★★★★☆
There are many reasons people mocked Donald Trump’s plan to build a wall across the American, Mexican border. One of them is the Sonoran desert. An arid borderland, where traditional rules of society are suspended, this vast desert stretches over a total of 260,000 sq km, covering large parts of Arizona, California and Northwestern Mexico.
Crossing this wilderness on foot takes three to five days, a journey exacerbated by temperatures that often exceed 40°C. However, that doesn’t deter those tempted by the prospect of a better life in the States; with the US border patrol reportedly retrieving over 6000 dead bodies a year. This vast frontier is the subject of Joshua Bonnetta and J.P. Sniadecki’s El Mar La Mar, a deeply unsettling study of what it means to exist within this barren terrain.
The word ‘border’ tends to connote a sense of man-made limitations and restrictions, but Bonnetta and Sniadecki’s mood piece, composed of a fragmented series of breathtaking desert landscapes interspersed with stories narrated from people living on both sides of the border, focuses more on the geographical, rather than legal boundaries; culminating in an ethnographic exploration of this highly politicised stretch of land.
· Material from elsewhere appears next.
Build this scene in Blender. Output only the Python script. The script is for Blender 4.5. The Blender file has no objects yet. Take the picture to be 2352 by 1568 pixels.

Waving together immersive 16-mm shots of the desert’s weather phenomena and various wildlife as it pursues the faded tracks of the people passing through in search of a better life, El Mar La Mar seeks to capture interactions between movement and stillness, past and present, the living and the dead. “Everything out here is trying to hurt you!” states one interviewee whilst describing the terrifying range of flora, fauna and natural predators lying in wait “Everything has its own little defence mechanism”. Nature is a constant presence in the film, with the viewer hermetically sealed within the landscape by an onslaught of sound; with the eerie whistle of the wind and the ominous cries of the surrounding wildlife amplified to assert how nature has the upper hand.
The landscape is particular in its features but allegorical in its bleakness, with the use of wide angled landscape shot meaning the horizon constantly seems out of reach. Austerely beautiful shots of desert remains (the detritus of failed border crossings; clothes, plastic water bottles, a mobile phone) evoke a profound respect for nature whilst also suggesting a culture that is somehow broken. The power of these images helps paint a picture of desolation, one so vividly drawn that during the film’s multiple interviews, recorded on audio and played back over shots of complete darkness, this sense of detachment, coupled with the imagery scarred on the viewer’s mind allows the imagination to conjure up a far bleaker image than anything Bonnetta and Sniadecki could possibly recreate.
Occasionally the faint sound of a gunshot can be heard in the distance; but these solitary man-made sounds feel more like an exclamation of resignation than a final act of defiance. A film of unspoken force and urgency, El Mar la Mar is an anti-pastoral western in which the landscape looms as a volatile and unpredictable force with room for anything and everything except human beings. But it’s also a silent metaphor for the West’s response to the multitude of migrant crises across the globe, with the desolation of the desert plains just as unforgiving as the culture that creates the need to cross it.